Heryanto, Ariel. 2015. Identitas dan Kenikmatan: Politik Budaya Layar Indonesia. Jakarta: Kepustakaan Populer Gramedia.
Hitti, Philip K. 2006. History of the Arabs. Jakarta: Serambi.
Nasution,Harun. 1975. Pembaharuan dalam Islam. Jakarta: Bulan Bintang.
Ricklefs, Merle Calvin. 2006. Mystic Synthesis in Java: A History of Islamization from the Fourteenth to the Early Nineteenth Centuries. Norwalk: EastBridge Books.
Ricklefs, Merle Calvin. 2007. Polarising Javanese Society: Islamic and Other Visions 1830-1930. Singapura: Nus Press.
Said, Salim Haji. 2016. Menyaksikan 30 Tahun Pemerintahan Otoriter Soeharto. Bandung: Mizan.
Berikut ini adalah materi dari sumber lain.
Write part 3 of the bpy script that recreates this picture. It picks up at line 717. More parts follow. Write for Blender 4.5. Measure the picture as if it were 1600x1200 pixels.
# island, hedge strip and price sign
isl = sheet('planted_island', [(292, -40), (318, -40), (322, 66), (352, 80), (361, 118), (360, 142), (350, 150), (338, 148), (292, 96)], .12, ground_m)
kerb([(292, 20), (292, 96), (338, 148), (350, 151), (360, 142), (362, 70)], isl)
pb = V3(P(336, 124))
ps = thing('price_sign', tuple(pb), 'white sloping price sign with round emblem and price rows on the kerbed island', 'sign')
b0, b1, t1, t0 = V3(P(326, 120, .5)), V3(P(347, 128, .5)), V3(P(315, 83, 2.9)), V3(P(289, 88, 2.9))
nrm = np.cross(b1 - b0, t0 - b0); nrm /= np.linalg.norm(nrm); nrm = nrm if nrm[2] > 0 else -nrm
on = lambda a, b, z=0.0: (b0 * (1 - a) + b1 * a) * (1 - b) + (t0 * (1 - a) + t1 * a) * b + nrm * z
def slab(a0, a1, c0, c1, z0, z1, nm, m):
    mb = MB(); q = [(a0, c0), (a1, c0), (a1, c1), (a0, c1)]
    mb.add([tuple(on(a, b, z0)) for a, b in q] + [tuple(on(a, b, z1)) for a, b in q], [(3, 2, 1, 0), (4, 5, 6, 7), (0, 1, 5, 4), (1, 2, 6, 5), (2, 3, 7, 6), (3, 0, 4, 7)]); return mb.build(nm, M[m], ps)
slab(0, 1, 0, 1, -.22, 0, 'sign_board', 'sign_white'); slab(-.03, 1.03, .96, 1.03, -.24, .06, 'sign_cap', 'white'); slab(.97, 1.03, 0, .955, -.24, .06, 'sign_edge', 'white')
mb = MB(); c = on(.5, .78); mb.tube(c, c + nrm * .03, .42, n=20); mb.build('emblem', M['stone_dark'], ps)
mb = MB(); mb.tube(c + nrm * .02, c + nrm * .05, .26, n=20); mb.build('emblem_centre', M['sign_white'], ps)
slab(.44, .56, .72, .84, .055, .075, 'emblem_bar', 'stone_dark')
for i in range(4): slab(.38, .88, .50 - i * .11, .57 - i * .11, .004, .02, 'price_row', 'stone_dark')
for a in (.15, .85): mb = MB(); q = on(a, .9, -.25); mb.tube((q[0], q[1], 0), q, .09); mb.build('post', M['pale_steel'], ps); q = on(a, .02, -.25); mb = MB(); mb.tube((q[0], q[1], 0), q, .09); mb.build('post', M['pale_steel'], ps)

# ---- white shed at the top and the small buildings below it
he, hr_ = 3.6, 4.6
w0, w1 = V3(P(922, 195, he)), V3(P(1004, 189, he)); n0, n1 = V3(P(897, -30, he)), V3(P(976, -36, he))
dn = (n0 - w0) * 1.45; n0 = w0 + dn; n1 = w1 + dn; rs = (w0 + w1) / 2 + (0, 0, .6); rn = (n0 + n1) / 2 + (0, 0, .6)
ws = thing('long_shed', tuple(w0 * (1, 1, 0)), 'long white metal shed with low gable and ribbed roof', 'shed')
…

Woodward, Mark. 2011. Java, Indonesia, and Islam. London: Springer.
Jurnal:
Mulder, Niels. 1983. “Abangan Javanese Religious Thought and Practice”. Bijdragen tot de Taal-, Land- en Volkenkunde, Deel 139, 2de/3de Afl.
Reid, Anthony. 1967. “Nineteenth Century Pan-Islam in Indonesia and Malaysia”. The Journal
of Asian Studies, 26.
Ricklefs, Merle Calvin. 2006. “The Birth of the Abangan”. Bijdragen tot de Taal-, Land- en Volkenkunde. Vol. 162, No. 1.